▸ Exercise task: Quote, with no changes, the lines that run from the top of the material to the line with "D=bpy.data; SC=bpy.context.scene", both included.

▸ Dataset section:
/---
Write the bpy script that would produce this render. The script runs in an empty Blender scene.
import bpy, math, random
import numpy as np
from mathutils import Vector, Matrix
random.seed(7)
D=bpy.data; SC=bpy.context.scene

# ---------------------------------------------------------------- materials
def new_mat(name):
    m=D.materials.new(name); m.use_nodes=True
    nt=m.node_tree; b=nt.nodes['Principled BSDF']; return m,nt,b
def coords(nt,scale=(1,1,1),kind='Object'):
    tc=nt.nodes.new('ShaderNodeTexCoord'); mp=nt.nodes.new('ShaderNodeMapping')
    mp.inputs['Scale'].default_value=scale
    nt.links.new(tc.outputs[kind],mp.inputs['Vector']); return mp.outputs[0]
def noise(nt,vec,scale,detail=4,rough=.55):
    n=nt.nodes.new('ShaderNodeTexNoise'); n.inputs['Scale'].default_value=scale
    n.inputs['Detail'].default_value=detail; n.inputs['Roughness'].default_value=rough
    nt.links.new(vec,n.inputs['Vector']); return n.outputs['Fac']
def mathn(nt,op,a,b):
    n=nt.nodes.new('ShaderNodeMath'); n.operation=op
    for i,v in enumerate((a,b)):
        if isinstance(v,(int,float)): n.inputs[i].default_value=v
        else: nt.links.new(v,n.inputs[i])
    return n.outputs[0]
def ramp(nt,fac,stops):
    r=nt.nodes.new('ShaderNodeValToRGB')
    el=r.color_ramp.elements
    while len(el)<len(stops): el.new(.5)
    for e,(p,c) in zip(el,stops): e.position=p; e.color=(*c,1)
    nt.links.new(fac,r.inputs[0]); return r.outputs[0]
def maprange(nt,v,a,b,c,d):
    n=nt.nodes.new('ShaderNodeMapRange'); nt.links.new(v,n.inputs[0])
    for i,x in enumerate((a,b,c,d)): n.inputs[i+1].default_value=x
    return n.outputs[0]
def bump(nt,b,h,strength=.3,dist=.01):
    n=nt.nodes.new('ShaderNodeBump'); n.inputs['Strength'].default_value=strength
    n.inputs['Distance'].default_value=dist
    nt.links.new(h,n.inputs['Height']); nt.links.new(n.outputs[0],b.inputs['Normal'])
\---
▸ The completed task:
Write the bpy script that would produce this render. The script runs in an empty Blender scene.
import bpy, math, random
import numpy as np
from mathutils import Vector, Matrix
random.seed(7)
D=bpy.data; SC=bpy.context.scene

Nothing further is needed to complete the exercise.